April, 8, 2016, Gaithersburg--NISTの研究チームは、光波、音響波、電波の間で信号を変換する「ピエゾ-オプトメカニカル回路」を開発した。この設計に基づいたシステムは、次世代コンピュータにおいて情報を移動させ、蓄積できる。
ムーアの法則は著しく回復力があることを証明しているが、エンジニアはすぐに基本的な制限に直面し始める。トランジスタが縮小するにともない、熱や他の要素が原因となって、回路では効果の悪化が始まる。その結果、研究者はますます、光や音など、情報を運ぶ他の物理的なシステムと電子部品とを結びつける設計を考えるようになる。このような異なるタイプの物理システムを結び付けることで、1つのタイプの情報キャリアに依存するコンポーネントの問題の一部を回避できる。ただし、研究者が1つのタイプから別のタイプへ信号を変換する効率的な方法を開発できればと言うことである。

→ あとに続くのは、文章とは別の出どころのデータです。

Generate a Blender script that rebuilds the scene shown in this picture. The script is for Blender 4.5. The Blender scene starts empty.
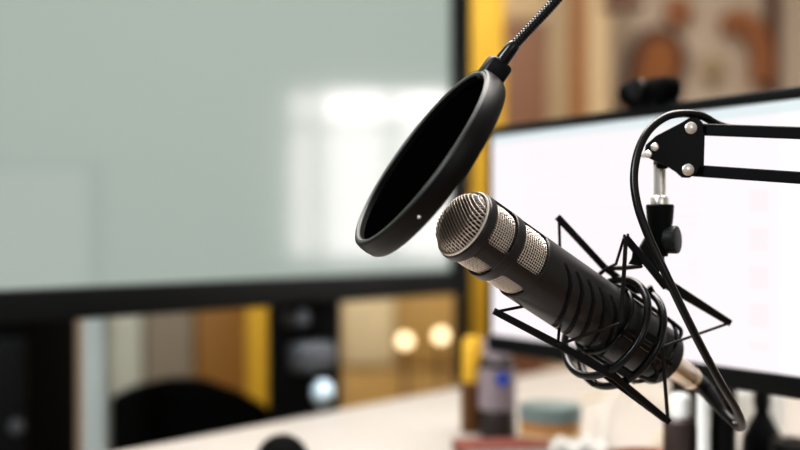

例えば、光は大量の情報を運ぶことができ、一般に環境との強力な相互作用はないので、電気のようにコンポーネントを加熱することはない。とは言え、光は有用ではあるが、すべての状況に適しているわけではない。光を長期蓄積することは難しい。また回路には光と直接相互作用できないコンポーネントもある。一方、音響波デバイスはすでにワイヤレス通信技術で用いられており、音の移動速度は遥かに遅いので、コンパクトな構造で容易に音を蓄積できる。
そのようなニーズに対処するためにNISTの研究者と提携者は、チップ上にピエゾ(圧電)オプトメカニカル回路を作製した。この回路の中心にはオプトメカニカルキャビティがあり、それはナノスケール懸架ビーム(梁)で構成されている。ビーム内には、一連の穴があり、それはフォトンにとってミラーホールのように機能する。特殊な色、つまり周波数のフォトンが、漏れるまでにそのミラーの間を何千回も跳ね返る。同時に、ナノスケールのビーム(梁)がフォトン、つまり機械的振動を、GHzの周波数で閉じ込める。フォトンとフォノンはエネルギーを交換する。ビームの振動がキャビティ内のフォトンの蓄積に影響を与えることが目的である。他方、キャビティ内のフォトンの蓄積は、機械的振動のサイズに影響を与える。この相互作用の力、結合は、オプトメカニカルシステムで報告されたもので最大のものの1つである。
研究チームの主要イノベーションの1つは、このようなキャビティと音響導波路の結合から来ている。この導波路は、音波を特定の場所にルーティングするコンポーネントである。フォノンをオプトメカニカルデバイスに向かわせることによって、グループはナノスケールビームの運動を直接操作することができた。エネルギー交換によりフォノンはデバイスにトラップされた光の特性を変えることができる。GHz周波数(聞こえる音よりもはるかに高く、犬でも聞き取れない周波数)の音波を生成するために、研究グループは、圧電材料を利用した。これは、電界がかけられたり、その逆の場合、変形する。この圧電効果を強める、インターデジタル変換器(IDT)として知られる構造を使うことで、グループはRF電磁波と音響波との間にリンクを確立することができた。強力なオプトメカニカルリンクにより、この閉じ込められたコヒレント音響エネルギーをわずかなフォノンのレベルまで光学的に検出することができる。
また、電気的、光学的に生成されたフォノンを相互に対抗させることによって、音波において制御可能な干渉効果を観察できた。論文の著者の1人、Kartik Srinivasanによると、そのデバイスによってこのような相互作用の詳細な研究、フォトンを用いて変更可能なフォノン回路の開発ができる。
「将来の情報処理システムは、適切な方法で多様な作業を実行するために、他の情報キャリア、例えばフォトンやフォノンを組み込む必要があるかもしれない。今回の成果は、そのような異なるキャリア間の情報変換のための1つのプラットフォームとなる」と同氏はコメントしている。